For the listing that follows, give again exactly the lines from the one with "covering the ridge" to the one with "msk = msk & ~drop", including both.

--- START Exercise materials ---

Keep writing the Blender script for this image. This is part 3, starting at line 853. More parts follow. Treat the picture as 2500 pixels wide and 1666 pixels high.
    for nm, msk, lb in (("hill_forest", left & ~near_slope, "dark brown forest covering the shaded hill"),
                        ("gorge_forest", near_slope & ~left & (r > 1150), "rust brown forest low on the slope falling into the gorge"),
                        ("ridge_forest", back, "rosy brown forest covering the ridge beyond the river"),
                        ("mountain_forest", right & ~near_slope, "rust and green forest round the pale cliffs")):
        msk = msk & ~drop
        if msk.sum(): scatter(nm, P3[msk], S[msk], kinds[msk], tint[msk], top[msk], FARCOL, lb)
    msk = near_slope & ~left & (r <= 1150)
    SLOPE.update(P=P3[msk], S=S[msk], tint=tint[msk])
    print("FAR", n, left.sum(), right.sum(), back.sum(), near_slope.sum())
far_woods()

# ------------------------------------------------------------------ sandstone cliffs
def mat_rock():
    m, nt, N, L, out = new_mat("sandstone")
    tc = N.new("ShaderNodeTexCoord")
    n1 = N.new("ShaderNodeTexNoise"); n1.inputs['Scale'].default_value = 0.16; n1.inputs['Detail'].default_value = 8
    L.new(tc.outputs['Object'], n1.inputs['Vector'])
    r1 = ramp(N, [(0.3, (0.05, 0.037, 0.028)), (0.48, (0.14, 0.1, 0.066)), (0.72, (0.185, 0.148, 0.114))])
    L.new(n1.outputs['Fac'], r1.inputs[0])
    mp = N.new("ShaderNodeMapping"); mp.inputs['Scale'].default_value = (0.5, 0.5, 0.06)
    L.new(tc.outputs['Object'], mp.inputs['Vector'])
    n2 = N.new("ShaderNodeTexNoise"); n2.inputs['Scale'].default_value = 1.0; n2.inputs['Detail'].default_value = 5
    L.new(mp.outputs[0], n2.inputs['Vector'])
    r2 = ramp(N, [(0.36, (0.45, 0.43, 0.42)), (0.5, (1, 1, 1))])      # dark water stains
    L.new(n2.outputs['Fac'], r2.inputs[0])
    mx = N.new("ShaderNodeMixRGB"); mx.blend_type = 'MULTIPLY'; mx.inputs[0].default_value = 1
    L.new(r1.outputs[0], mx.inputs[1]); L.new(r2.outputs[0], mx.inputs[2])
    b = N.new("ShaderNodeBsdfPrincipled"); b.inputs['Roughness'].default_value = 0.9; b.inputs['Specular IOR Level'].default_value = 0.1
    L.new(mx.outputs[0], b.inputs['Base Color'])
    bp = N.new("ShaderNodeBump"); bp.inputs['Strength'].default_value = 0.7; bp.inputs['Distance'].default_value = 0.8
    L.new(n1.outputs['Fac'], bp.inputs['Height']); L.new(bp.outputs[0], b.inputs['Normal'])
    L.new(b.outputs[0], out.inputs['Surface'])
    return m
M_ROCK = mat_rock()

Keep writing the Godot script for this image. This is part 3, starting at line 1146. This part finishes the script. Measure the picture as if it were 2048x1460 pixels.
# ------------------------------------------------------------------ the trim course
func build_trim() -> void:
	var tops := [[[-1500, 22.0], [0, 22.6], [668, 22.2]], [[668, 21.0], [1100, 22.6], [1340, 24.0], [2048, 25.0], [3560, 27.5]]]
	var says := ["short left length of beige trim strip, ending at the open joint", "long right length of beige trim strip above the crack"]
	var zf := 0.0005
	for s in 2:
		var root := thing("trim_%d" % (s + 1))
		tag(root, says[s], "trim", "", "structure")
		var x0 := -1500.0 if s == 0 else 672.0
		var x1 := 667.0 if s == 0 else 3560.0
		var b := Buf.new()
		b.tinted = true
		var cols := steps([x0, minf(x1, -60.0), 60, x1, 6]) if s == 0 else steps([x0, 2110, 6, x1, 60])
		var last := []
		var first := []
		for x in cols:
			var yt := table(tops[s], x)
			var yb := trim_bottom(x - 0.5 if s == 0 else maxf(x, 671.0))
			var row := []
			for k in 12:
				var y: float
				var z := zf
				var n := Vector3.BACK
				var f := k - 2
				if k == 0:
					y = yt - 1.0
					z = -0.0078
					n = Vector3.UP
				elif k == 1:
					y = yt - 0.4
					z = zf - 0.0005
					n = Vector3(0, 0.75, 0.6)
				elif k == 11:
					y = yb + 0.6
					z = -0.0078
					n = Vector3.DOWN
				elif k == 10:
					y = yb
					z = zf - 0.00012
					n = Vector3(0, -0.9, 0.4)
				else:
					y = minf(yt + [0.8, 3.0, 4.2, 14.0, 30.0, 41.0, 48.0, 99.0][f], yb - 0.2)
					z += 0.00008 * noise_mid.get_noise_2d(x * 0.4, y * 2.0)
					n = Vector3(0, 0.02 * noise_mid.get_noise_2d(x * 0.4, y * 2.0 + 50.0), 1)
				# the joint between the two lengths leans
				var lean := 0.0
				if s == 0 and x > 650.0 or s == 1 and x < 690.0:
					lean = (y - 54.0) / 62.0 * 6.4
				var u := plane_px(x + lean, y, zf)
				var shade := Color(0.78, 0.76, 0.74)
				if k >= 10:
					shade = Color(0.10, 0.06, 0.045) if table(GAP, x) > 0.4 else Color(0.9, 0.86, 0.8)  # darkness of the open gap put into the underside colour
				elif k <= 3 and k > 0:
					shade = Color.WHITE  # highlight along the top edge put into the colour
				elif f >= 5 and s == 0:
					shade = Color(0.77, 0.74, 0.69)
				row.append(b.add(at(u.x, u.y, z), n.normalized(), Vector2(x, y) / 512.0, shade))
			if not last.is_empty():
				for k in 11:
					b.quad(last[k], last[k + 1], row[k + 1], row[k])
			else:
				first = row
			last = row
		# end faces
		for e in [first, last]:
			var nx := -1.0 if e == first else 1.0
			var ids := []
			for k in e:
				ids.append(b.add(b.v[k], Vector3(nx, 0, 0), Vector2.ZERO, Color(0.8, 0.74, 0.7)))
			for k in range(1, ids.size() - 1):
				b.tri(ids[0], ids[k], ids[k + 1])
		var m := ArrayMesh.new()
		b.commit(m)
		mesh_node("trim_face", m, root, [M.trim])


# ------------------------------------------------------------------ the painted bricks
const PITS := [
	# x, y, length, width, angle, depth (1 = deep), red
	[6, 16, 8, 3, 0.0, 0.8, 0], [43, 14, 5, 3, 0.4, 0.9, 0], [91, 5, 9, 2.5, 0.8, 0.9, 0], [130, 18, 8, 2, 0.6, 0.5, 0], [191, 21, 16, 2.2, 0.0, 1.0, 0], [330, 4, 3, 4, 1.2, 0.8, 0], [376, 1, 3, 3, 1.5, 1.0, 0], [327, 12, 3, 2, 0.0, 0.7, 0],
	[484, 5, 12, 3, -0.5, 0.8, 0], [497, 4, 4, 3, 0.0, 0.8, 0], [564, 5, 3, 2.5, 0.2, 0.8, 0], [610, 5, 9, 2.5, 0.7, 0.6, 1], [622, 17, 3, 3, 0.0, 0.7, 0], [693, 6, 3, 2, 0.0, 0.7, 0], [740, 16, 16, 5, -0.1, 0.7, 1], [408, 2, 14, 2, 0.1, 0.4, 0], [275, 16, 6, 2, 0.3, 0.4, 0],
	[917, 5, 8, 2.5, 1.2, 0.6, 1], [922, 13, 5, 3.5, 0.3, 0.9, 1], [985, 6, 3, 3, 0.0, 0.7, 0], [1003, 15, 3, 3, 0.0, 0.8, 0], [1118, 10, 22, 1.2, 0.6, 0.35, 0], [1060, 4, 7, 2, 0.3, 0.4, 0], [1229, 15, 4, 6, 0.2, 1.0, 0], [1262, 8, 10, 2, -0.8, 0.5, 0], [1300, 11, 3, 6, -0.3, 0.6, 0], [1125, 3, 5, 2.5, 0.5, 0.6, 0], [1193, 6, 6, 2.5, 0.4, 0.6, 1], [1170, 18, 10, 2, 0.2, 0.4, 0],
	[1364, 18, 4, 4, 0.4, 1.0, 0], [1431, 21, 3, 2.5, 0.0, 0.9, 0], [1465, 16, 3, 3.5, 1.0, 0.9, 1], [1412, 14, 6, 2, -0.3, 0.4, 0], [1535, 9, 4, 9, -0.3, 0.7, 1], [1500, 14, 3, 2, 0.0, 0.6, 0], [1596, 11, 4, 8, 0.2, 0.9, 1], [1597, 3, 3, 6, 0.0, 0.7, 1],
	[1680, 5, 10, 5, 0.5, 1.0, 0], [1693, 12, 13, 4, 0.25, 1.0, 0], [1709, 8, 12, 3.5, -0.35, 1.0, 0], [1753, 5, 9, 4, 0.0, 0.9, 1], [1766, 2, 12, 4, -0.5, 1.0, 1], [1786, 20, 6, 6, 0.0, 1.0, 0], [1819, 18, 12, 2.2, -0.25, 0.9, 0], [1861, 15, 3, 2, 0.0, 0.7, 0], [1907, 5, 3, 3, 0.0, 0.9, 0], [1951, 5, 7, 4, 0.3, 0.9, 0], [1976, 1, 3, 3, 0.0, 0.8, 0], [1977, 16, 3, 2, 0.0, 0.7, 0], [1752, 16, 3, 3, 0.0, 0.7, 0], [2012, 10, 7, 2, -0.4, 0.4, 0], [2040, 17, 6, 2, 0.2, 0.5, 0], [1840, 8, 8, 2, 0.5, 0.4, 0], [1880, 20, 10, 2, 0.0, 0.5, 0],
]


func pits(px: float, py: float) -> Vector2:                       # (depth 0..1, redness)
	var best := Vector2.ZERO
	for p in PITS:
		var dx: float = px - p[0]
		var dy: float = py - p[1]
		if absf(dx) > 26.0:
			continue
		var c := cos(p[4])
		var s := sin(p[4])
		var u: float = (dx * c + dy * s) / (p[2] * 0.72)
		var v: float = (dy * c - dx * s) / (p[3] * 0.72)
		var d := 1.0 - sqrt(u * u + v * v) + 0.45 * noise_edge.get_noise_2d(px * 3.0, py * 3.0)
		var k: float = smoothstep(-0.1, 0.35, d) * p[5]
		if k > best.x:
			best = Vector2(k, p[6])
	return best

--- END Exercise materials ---

_Task solution_.
                        ("ridge_forest", back, "rosy brown forest covering the ridge beyond the river"),
                        ("mountain_forest", right & ~near_slope, "rust and green forest round the pale cliffs")):
        msk = msk & ~drop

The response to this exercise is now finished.